The Domes up-date 9-1-23

It has been an exciting space week. It was great to see the Chandrayaan-3 made a successful landing in the southern region of the moon. The first photos are now on the web, and great to see. The Russians were not so successful. I hear and have read a lot of ha ha’s about that on the web. I agree that we have a lot of anti-Russian sentiment in the USA right now but peeps – The Chandrayaan-2 blew up the last time India tried. The area of the lunar south pole is far more treacherous than the sea of tranquility.

If you think about how many failures there have been in space flight these two are indeed massive achievements. In reality, the Russians did get theirs on the moon as well. In their statement. Roscosmos, (Russia’s state space corporation), that their 800kg lander had “ceased to exist as a result of a collision with the surface of the Moon”. It did technically ‘land’ on, perhaps even ‘in’ the moon. My personal favorite was a SpaceX quote: Starship experienced a rapid unscheduled disassembly.

Nothing comes easy, work and failure are how we move forward. I have failed many times, with many more to go. I have no doubt you can say the same. It’s ‘rocket science’ so give those failures a break. We are getting there. All of us humans, together. New Space Stations are being built, Voyager is still out there, and rovers from Earth are now on two different celestial bodies. Webb and other telescopes scan the far reaches of space – I will write about Vera Rubin when that observatory gets its first light. Soon I hope, they are saying next year. Construction is behind schedule just like a kitchen renovation.

So many reasons to keep your eyes on the skies. Reasons to move forward and see what we as humans can do, and that means more failures to come and more landings to stick. This takes time, this takes patience, and money.

Now think about this: The Chandrayaan-3 cost less to make than the movie Oppenheimer. This one ship that made it to the moon and successfully landed cost approx. 74 million USD. The movie Oppenheimer on the other hand cost approx. 100 million USD. What is wrong here? Seriously? Why are we supporting entertainment over scientific research? Money. It is more important to give a few people all of our money than to find out what our universe is. Yes, just is. What is it like? What does it have to offer us? What do we have to offer it?

Bedtime stories.

Now for your own research assignment.

Many people have asked for the book in a (see me cringing) audio format. Well, it seems from the light research a friend and I did into that. It will take in the neighborhood of 5k (not a spacecraft or a Hollywood blockbuster). This would get a real, live, person/studio, etc. to record it – mind you, SAG is still on strike. LOL, I say that as if I could afford Sam Elliott. Anywho, let’s just say that is out of the budget range of a Happy Meal. Doing it with an AI is just as nutty from a company (2k ish) So I went to the wise and great oracle.

Google said that there are a few ways that you can actually listen to the book on Kindle. Who knew – obviously, not me. TTS Text to Speech which means you can listen to my book(s) this way! I’m slow to learn.

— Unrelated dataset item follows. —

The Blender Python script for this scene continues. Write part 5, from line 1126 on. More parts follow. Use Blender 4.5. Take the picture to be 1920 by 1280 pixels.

iPhone: https://www.youtube.com/watch?v=1Toi0cKlCao It’s supposed to be great. I have not drunk the iKool-Aid, so I don’t know. I saw a video where you could change the voice and the speed.

Android: https://www.youtube.com/watch?v=44K5ok8TV7wI have to say so far, I have not found a decent reader/voice on Android. The ones I tried seem all too fast and robotic.

Alexa: Yes, she was able to read me my Kindle books. The inflections are not fantastic but, much better than the Android accessibility voice. Now I can even torture myself before I fall asleep but listening to my own writing.

If you check any of these things out, please let me know. Then we can tell those people who want to enjoy the world ending as they sit in traffic, sleepwalk, or clean their kitchen. Maybe I should think about doing that.